O jornalista contou o caso de uma senhora que resolveu fotografar os motoristas de transporte coletivo que paravam no ponto quando apenas estava ela, prática não usual por muitos outros motoristas. Mas a senhora resolveu também fotografar aqueles que não paravam e a mostrar para os demais usuários daquele transporte as fotos, apontando os que paravam e os que seguiam em frente. A foto, então, era utilizada como reivindicação. Em pouco tempo, todos estavam parando. Ela inclusive foi convidada a fotografar uma festa da organização daquele transporte coletivo. Em outro caso, ele relata a história de um taxista que passou a fotografar seu ambiente de trabalho. A vizinhança começou a pedir que ele fotografasse batizados, festas, casamentos... Há ainda a história de um senhor que era conhecido no bairro como “Tiozinho” e que, após aprender a fotografar, começou a registrar em imagens o cotidiano do bairro, fato que o incluiu na comunidade, que passou a chamá-lo, então, “Sr. Luís”. Esses casos, diz o jornalista, revelam que a fotografia, além de devolver a cidadania ao idoso, também dá a possibilidade de criarem situações de trabalho. Nesse sentido, ele aponta a diversidade da fotografia: paisagem, esportiva, jornalística, convencional, casamento, acontecimento de rua, etc. O evento também contou com a participação de José Inácio de Oliveira, diretor Social do Sindicato dos Trabalhadores da Saúde, que, além de relatar sua experiência pessoal de recém-casado e trabalhador remunerado aos 77 anos, apontou a desvalorização, a exclusão e as diversas barreiras que a maioria dos idosos devem enfrentar, lamentando que a experiência não seja levada em conta nesta sociedade: “nem valores, nem conhecimentos e nem reconhecimentos”.
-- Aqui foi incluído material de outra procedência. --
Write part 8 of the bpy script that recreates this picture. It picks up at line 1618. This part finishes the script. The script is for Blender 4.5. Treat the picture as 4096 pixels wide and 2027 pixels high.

Para Suzana Medeiros, 78 anos, coordenadora do Programa de Gerontologia da PUC-SP, o trabalho faz parte de sua construção. Suzana conta: “Na minha trajetória, que já é longa, vejo que o trabalho esteve presente desde os meus 17 anos. Hoje, penso que fui privilegiada quando, na década de 80 do século passado, fui forçada a estudar o envelhecimento quando eu justamente começava a envelhecer”. Esse fato foi, para a professora Suzana, essencial para ter uma melhor compreensão sobre a velhice e também para suportar as perdas, inerentes a essa etapa da vida.
Suzana pontua a necessidade da população obter informações. Como a velhice é uma etapa da vida, o nascer, crescer e morrer são, portanto, acontecimentos naturais. Como eles se dão, diz ela, tem a ver com a cultura que nos formamos. Segundo a professora, para exercer uma profissão é necessário fazer um curso. Mas, diz, “não estudamos para viver, e vivemos sem pensar o que é o viver. De repente, o homem recebe de presente a longevidade, mas o que fazer com ela? Que sentido tem esse tempo do envelhecer quando a juventude, hoje, deixou de ser uma etapa da vida para ser um objeto de desejo?” A professora confessa: “Ao estudar o envelhecimento, compreendi essas dificuldades e me beneficiei com isso. Penso que envelheci bem e me achando com significado”. Suzana considera importante que o idoso tenha informações para que saiba que essa etapa da vida seja um tempo que ainda possa realizar seus sonhos, outras atividades, outras ocupações, um outro jeito de viver. Suzana conclui dizendo que “se tem que reinventar a vida a cada dia com as aquisições que se recebe e com as perdas”.